David Robertson (1958) is a highly sought-after artist in the spheres of opera and Classical and contemporary orchestral music. He is recognised as a tireless promoter of contemporary composers, as an adventurous programmer, and as an exceptional performer with a sensitivity for artistic form and an appreciation for the profound communicative powers of music. He gave his debut at the Metropolitan Opera in New York in 1996 with Janáček’s The Makropulos Affair, and thereafter presented a series of outstanding productions, among them the premiere of John Adams’s opera The Death of Klinghoffer (2014), a revival of Janáček’s opera Jenufa (2016), the premiere of the opera Two Boys by Nico Muhly (2013) and numerous repertory works, such as Mozart’s The Marriage of Figaro or Britten’s Billy Budd. In 2018 he conducted the premiere of the famous production by Phelim McDermott, who transferred Mozart’s Così fan tutte to 1950s Coney Island. Robertson’s long-term commitment at the Met continues in­ the 2021/2022 season as he heads a production of Gershwin’s opera Porgy and Bess from 2019, directed by James Robinson and starring Eric Owens and Angel Blue in the title roles (the recording of the premiere performance won a Grammy in 2021). “David Robertson led a vigorous yet nuanced performance, the finest conducting of ‘Porgy’ I’ve heard” is how Anthony Tommasini described the production in The New York Times. In 2018 Robertson ended his successful 13-year tenure as Music Director of the St. Louis Symphony Orchestra. His recording of John Adams’s City Noir, which he made with the orchestra for Nonesuch Records in 2014, brought him a Grammy award. 2019 saw the release of his last two recordings with this ensemble: Swing Symphony by Wynton Marsalis (together with the Jazz at Lincoln Center Orchestra) for Blue Engine Records, and Mozart’s Piano Concertos Nos. 17 and 24 (with Orli Shaham) for Canary Classics.

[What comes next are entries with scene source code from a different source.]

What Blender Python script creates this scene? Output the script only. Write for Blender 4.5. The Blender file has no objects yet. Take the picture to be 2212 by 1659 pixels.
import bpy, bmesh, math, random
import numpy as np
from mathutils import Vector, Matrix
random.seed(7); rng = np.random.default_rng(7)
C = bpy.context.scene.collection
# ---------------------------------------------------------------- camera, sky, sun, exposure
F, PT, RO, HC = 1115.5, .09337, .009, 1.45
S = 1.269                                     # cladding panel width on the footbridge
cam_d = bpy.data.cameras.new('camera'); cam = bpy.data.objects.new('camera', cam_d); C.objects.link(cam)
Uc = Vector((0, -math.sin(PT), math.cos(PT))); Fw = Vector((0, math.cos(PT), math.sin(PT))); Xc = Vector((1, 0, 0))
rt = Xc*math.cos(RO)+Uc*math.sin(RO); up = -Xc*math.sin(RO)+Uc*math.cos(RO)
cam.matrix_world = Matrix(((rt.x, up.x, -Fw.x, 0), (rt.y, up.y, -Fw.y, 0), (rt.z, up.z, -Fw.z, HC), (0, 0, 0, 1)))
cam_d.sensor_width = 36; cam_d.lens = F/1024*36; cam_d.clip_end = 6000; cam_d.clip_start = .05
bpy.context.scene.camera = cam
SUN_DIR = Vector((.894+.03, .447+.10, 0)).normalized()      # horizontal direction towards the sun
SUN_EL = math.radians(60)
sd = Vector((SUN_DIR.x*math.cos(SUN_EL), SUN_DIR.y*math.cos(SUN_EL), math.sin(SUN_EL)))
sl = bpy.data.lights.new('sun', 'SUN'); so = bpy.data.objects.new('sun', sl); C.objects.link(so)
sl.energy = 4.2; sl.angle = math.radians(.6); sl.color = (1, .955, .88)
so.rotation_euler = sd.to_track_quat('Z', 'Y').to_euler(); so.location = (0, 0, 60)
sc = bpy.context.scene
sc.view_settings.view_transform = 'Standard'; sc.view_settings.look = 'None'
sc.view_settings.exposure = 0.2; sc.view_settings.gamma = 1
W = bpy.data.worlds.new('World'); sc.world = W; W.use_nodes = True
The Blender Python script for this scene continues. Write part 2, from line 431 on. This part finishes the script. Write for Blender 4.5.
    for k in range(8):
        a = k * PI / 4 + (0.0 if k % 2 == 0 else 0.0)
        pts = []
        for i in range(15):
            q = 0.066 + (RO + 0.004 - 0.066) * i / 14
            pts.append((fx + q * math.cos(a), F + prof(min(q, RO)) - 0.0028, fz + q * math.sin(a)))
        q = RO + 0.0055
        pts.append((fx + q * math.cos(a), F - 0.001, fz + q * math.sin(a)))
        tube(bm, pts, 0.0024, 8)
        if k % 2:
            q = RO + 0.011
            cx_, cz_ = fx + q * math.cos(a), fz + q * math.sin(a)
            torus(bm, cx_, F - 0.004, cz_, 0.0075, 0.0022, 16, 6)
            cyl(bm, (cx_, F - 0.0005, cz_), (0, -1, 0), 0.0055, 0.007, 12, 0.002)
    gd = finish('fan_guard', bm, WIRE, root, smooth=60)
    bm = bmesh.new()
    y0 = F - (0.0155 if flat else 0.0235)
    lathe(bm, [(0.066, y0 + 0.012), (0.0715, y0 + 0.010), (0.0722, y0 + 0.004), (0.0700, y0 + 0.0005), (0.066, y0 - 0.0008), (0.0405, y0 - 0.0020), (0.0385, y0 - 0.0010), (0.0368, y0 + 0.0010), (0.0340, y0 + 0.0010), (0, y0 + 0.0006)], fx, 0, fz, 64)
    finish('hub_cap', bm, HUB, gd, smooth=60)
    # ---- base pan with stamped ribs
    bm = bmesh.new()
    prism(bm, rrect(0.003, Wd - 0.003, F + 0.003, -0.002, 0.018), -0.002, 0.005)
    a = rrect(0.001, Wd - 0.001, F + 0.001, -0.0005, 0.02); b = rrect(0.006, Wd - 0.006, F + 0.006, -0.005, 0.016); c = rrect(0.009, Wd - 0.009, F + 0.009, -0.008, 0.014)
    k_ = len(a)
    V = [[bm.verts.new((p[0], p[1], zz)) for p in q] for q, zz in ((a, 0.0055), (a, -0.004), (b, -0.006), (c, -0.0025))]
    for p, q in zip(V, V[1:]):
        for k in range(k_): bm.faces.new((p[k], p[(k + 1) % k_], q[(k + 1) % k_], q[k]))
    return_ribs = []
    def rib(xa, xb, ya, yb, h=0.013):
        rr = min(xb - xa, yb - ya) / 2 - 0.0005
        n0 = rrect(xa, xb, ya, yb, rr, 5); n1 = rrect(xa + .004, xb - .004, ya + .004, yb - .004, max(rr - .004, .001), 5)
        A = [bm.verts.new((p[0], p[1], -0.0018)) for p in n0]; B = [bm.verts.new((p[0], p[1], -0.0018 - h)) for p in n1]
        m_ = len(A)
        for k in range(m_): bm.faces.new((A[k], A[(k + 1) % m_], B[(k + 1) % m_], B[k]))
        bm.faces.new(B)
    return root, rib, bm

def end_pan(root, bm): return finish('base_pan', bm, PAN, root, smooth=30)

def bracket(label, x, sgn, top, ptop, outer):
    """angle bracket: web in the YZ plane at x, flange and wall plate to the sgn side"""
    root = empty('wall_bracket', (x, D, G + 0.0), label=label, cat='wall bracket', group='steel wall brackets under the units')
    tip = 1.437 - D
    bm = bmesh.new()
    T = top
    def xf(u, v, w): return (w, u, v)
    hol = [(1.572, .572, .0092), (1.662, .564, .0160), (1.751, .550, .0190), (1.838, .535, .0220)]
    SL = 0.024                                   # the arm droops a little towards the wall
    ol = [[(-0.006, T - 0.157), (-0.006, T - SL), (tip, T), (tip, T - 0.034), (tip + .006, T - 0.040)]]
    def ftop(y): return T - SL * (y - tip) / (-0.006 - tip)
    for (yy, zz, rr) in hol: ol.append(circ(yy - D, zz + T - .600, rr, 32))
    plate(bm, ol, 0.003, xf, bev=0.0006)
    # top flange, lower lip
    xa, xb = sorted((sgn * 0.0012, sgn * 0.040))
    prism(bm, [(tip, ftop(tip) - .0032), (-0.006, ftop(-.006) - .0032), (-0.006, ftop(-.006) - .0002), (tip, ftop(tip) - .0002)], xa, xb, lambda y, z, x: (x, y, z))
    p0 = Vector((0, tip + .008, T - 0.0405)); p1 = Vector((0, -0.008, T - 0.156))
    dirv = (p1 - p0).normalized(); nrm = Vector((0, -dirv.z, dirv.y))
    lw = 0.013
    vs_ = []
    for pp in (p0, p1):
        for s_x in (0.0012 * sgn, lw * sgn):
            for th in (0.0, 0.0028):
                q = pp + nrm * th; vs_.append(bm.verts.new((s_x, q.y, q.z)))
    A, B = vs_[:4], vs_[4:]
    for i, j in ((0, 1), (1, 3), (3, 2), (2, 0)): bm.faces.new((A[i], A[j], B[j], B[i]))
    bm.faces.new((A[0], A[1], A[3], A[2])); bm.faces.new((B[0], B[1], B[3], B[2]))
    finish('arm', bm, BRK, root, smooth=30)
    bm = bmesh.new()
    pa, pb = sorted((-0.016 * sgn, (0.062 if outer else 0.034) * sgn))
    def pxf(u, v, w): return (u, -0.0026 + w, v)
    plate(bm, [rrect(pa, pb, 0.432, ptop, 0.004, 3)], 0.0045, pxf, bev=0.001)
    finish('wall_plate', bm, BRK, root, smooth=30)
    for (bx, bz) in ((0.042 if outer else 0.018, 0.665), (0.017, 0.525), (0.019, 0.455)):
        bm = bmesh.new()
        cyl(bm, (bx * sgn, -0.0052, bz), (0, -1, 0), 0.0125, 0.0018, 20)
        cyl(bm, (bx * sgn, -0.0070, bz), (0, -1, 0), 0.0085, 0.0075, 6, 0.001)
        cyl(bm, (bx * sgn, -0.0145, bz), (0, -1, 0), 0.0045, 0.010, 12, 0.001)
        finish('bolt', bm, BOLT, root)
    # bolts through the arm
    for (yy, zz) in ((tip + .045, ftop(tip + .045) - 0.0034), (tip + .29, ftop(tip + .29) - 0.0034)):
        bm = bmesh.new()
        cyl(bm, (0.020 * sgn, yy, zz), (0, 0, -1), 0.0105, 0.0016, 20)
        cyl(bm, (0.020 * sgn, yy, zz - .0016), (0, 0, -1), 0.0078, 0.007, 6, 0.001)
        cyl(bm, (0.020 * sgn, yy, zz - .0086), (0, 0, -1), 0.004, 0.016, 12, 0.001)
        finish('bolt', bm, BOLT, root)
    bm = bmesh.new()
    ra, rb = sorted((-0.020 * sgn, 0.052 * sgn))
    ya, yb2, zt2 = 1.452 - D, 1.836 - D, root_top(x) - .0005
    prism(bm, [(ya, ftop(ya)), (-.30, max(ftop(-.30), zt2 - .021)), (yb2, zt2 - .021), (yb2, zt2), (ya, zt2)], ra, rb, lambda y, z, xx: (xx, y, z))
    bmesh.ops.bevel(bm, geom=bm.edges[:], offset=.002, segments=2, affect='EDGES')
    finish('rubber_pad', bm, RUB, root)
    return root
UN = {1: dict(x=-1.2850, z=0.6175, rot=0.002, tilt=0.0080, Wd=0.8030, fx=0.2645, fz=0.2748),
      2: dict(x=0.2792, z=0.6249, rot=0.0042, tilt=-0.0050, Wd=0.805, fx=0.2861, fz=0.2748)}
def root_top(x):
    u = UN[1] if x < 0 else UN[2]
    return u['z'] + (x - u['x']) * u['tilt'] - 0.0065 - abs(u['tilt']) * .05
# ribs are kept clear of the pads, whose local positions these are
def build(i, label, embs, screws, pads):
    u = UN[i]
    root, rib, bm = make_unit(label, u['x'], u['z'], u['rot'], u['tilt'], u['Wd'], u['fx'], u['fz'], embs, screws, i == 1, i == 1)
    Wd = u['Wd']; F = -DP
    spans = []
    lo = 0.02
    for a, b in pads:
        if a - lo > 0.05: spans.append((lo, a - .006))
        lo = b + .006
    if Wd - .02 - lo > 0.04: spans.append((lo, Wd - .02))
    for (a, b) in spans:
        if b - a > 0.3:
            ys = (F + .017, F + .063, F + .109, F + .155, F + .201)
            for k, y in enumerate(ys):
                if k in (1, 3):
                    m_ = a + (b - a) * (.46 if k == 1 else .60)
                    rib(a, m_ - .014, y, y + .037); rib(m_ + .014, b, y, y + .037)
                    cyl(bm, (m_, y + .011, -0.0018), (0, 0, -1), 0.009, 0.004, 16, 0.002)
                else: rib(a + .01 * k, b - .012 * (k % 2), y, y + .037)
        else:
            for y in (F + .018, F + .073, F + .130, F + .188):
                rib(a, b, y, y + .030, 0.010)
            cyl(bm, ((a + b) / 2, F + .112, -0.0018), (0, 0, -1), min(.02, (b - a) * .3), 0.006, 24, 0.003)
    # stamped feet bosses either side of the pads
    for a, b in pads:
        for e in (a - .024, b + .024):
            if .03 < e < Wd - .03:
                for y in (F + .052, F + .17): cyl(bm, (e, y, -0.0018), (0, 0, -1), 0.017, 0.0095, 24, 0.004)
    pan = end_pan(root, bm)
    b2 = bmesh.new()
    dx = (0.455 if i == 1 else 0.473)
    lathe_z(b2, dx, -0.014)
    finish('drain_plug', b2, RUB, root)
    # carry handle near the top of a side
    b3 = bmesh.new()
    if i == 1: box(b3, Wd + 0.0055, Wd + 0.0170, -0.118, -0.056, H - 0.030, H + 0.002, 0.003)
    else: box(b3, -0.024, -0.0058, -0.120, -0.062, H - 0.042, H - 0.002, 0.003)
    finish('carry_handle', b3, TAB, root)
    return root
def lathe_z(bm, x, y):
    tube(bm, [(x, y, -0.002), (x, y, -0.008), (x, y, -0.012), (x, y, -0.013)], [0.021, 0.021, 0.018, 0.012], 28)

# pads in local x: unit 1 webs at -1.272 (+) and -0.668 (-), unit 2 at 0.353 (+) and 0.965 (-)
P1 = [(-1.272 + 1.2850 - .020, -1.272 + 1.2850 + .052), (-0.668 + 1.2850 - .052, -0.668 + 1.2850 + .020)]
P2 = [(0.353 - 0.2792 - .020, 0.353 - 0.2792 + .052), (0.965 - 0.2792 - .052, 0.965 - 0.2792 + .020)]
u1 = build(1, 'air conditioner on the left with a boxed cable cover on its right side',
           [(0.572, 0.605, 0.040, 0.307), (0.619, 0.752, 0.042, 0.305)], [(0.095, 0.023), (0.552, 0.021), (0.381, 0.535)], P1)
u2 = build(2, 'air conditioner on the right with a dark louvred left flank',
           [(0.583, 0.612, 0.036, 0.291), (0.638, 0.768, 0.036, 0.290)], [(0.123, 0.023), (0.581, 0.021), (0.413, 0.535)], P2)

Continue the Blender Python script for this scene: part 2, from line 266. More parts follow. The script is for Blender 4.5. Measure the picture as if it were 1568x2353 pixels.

A protégé of Pierre Boulez

In 2019 he completed his farewell season as Chief Conductor and Artistic Director of the Sydney Symphony Orchestra, with whom he continues to collaborate even during the extensive renewal of the Sydney Opera House. In the autumn of 2019 he was appointed a member of the Advisory Council of the new Tianjin Juilliard School Campus in Northern China, a branch campus of the Juilliard School in New York; this post complements his role as head of the conducting department at the celebrated New York school. Robertson has also served as Artistic Director of the Orchestre National de Lyon, as Principal Guest Conductor of the BBC Symphony Orchestra and, as a protégé of Pierre Boulez, he led the Ensemble intercontemporain on its first tour of North America. He frequently appears in concert in Europe with the Amsterdam Concertgebouw, the Bavarian Radio Symphony Orchestra and Staatskapelle Dresden. He regularly returns to the Czech Philharmonic. Their joint performance of Olivier Messiaen’s monumental Turangalîla-Symphonie proved a major highlight of the 2016 Prague concert season. This was a supreme delivery of a 20th century masterpiece, as Jan Průša commented in his review for the Opera Plus website, noting that the Czech Philharmonic played “as if they knew Turangalîla like they know Dvořák’s New World Symphony.” Robertson is also a familiar face at the BBC Proms, where he presented Ives’s Symphony No. 4 in 2007. He holds numerous distinctions, among them the title Knight of the Order of Arts and Letters, conferred upon him by the French Ministry of Culture. He works in support of young musicians; in addition to the Juilliard School he teaches at various festivals, such as those in Aspen, Tanglewood and Lucerne, and also at the Paris Conservatoire. David Robertson was born in Malibu, California. He acquired his musical education at the Royal Academy of Music in London, where he studied the French horn and composition, later turning his attention to conducting. He lives in New York with his wife, the pianist Orli Shaham.